[START Supplied information]

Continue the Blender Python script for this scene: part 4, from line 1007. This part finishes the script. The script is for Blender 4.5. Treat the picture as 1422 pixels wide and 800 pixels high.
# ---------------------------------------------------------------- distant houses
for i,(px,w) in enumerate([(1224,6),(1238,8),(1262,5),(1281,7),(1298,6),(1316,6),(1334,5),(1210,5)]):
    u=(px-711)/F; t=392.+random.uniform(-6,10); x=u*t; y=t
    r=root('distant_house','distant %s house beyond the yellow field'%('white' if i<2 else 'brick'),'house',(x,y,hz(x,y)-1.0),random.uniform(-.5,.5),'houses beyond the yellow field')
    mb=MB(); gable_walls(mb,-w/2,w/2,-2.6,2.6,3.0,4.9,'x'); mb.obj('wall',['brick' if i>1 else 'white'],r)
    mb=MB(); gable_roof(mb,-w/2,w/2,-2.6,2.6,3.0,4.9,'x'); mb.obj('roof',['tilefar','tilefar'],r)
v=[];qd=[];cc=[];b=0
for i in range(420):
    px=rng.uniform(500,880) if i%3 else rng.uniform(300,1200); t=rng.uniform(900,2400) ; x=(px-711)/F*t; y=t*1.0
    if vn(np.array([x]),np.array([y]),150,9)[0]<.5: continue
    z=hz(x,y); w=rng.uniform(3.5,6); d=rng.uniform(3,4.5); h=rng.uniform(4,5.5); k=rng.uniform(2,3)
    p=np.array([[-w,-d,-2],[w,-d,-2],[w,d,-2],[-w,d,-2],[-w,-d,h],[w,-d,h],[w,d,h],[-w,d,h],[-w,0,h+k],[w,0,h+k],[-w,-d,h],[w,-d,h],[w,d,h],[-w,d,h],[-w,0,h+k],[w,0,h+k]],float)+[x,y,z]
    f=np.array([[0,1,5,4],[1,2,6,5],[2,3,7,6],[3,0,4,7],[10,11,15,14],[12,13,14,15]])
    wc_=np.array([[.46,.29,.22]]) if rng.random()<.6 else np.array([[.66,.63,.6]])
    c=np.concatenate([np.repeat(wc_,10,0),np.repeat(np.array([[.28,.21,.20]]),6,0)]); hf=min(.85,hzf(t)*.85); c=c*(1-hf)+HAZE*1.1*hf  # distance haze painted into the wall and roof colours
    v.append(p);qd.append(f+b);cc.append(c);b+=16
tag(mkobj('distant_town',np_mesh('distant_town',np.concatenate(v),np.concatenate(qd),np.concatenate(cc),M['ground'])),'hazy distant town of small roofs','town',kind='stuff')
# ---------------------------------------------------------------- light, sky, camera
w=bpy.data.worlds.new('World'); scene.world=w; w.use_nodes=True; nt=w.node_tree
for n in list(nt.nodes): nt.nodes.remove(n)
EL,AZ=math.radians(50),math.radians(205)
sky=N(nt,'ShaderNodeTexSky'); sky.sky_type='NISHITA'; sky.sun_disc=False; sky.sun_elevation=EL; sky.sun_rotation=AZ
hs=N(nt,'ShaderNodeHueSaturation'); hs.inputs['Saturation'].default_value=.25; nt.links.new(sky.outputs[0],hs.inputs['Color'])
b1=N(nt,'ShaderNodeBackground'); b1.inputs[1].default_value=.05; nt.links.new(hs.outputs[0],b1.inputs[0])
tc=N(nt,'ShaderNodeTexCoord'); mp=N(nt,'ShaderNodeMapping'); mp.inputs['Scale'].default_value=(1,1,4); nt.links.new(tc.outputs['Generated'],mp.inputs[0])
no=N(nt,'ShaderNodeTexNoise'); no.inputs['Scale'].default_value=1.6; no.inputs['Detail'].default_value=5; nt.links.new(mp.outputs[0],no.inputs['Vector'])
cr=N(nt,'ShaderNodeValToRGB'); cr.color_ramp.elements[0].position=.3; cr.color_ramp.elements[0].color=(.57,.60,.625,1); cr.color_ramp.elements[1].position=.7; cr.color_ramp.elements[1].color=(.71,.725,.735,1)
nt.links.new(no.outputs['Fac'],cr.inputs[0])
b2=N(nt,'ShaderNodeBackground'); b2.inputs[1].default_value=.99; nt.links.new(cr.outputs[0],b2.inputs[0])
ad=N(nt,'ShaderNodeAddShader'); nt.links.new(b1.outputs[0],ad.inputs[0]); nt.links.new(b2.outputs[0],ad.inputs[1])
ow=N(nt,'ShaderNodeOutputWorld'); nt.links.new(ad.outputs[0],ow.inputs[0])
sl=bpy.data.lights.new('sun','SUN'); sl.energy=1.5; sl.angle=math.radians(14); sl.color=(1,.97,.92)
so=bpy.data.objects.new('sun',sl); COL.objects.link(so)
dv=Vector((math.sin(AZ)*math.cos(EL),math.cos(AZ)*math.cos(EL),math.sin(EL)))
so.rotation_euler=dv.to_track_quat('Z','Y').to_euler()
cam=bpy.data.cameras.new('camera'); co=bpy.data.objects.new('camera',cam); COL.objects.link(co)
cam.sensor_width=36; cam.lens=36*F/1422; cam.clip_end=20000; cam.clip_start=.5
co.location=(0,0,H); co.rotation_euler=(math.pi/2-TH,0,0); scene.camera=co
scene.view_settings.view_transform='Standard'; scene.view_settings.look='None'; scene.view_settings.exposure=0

[END Supplied information]

Transcribe the data. Leave every line exactly as it is.

### Written answer:
Continue the Blender Python script for this scene: part 4, from line 1007. This part finishes the script. The script is for Blender 4.5. Treat the picture as 1422 pixels wide and 800 pixels high.
# ---------------------------------------------------------------- distant houses
for i,(px,w) in enumerate([(1224,6),(1238,8),(1262,5),(1281,7),(1298,6),(1316,6),(1334,5),(1210,5)]):
    u=(px-711)/F; t=392.+random.uniform(-6,10); x=u*t; y=t
    r=root('distant_house','distant %s house beyond the yellow field'%('white' if i<2 else 'brick'),'house',(x,y,hz(x,y)-1.0),random.uniform(-.5,.5),'houses beyond the yellow field')
    mb=MB(); gable_walls(mb,-w/2,w/2,-2.6,2.6,3.0,4.9,'x'); mb.obj('wall',['brick' if i>1 else 'white'],r)
    mb=MB(); gable_roof(mb,-w/2,w/2,-2.6,2.6,3.0,4.9,'x'); mb.obj('roof',['tilefar','tilefar'],r)
v=[];qd=[];cc=[];b=0
for i in range(420):
    px=rng.uniform(500,880) if i%3 else rng.uniform(300,1200); t=rng.uniform(900,2400) ; x=(px-711)/F*t; y=t*1.0
    if vn(np.array([x]),np.array([y]),150,9)[0]<.5: continue
    z=hz(x,y); w=rng.uniform(3.5,6); d=rng.uniform(3,4.5); h=rng.uniform(4,5.5); k=rng.uniform(2,3)
    p=np.array([[-w,-d,-2],[w,-d,-2],[w,d,-2],[-w,d,-2],[-w,-d,h],[w,-d,h],[w,d,h],[-w,d,h],[-w,0,h+k],[w,0,h+k],[-w,-d,h],[w,-d,h],[w,d,h],[-w,d,h],[-w,0,h+k],[w,0,h+k]],float)+[x,y,z]
    f=np.array([[0,1,5,4],[1,2,6,5],[2,3,7,6],[3,0,4,7],[10,11,15,14],[12,13,14,15]])
    wc_=np.array([[.46,.29,.22]]) if rng.random()<.6 else np.array([[.66,.63,.6]])
    c=np.concatenate([np.repeat(wc_,10,0),np.repeat(np.array([[.28,.21,.20]]),6,0)]); hf=min(.85,hzf(t)*.85); c=c*(1-hf)+HAZE*1.1*hf  # distance haze painted into the wall and roof colours
    v.append(p);qd.append(f+b);cc.append(c);b+=16
tag(mkobj('distant_town',np_mesh('distant_town',np.concatenate(v),np.concatenate(qd),np.concatenate(cc),M['ground'])),'hazy distant town of small roofs','town',kind='stuff')
# ---------------------------------------------------------------- light, sky, camera
w=bpy.data.worlds.new('World'); scene.world=w; w.use_nodes=True; nt=w.node_tree
for n in list(nt.nodes): nt.nodes.remove(n)
EL,AZ=math.radians(50),math.radians(205)
sky=N(nt,'ShaderNodeTexSky'); sky.sky_type='NISHITA'; sky.sun_disc=False; sky.sun_elevation=EL; sky.sun_rotation=AZ
hs=N(nt,'ShaderNodeHueSaturation'); hs.inputs['Saturation'].default_value=.25; nt.links.new(sky.outputs[0],hs.inputs['Color'])
b1=N(nt,'ShaderNodeBackground'); b1.inputs[1].default_value=.05; nt.links.new(hs.outputs[0],b1.inputs[0])
tc=N(nt,'ShaderNodeTexCoord'); mp=N(nt,'ShaderNodeMapping'); mp.inputs['Scale'].default_value=(1,1,4); nt.links.new(tc.outputs['Generated'],mp.inputs[0])
no=N(nt,'ShaderNodeTexNoise'); no.inputs['Scale'].default_value=1.6; no.inputs['Detail'].default_value=5; nt.links.new(mp.outputs[0],no.inputs['Vector'])
cr=N(nt,'ShaderNodeValToRGB'); cr.color_ramp.elements[0].position=.3; cr.color_ramp.elements[0].color=(.57,.60,.625,1); cr.color_ramp.elements[1].position=.7; cr.color_ramp.elements[1].color=(.71,.725,.735,1)
nt.links.new(no.outputs['Fac'],cr.inputs[0])
b2=N(nt,'ShaderNodeBackground'); b2.inputs[1].default_value=.99; nt.links.new(cr.outputs[0],b2.inputs[0])
ad=N(nt,'ShaderNodeAddShader'); nt.links.new(b1.outputs[0],ad.inputs[0]); nt.links.new(b2.outputs[0],ad.inputs[1])
ow=N(nt,'ShaderNodeOutputWorld'); nt.links.new(ad.outputs[0],ow.inputs[0])
sl=bpy.data.lights.new('sun','SUN'); sl.energy=1.5; sl.angle=math.radians(14); sl.color=(1,.97,.92)
so=bpy.data.objects.new('sun',sl); COL.objects.link(so)
dv=Vector((math.sin(AZ)*math.cos(EL),math.cos(AZ)*math.cos(EL),math.sin(EL)))
so.rotation_euler=dv.to_track_quat('Z','Y').to_euler()
cam=bpy.data.cameras.new('camera'); co=bpy.data.objects.new('camera',cam); COL.objects.link(co)
cam.sensor_width=36; cam.lens=36*F/1422; cam.clip_end=20000; cam.clip_start=.5
co.location=(0,0,H); co.rotation_euler=(math.pi/2-TH,0,0); scene.camera=co
scene.view_settings.view_transform='Standard'; scene.view_settings.look='None'; scene.view_settings.exposure=0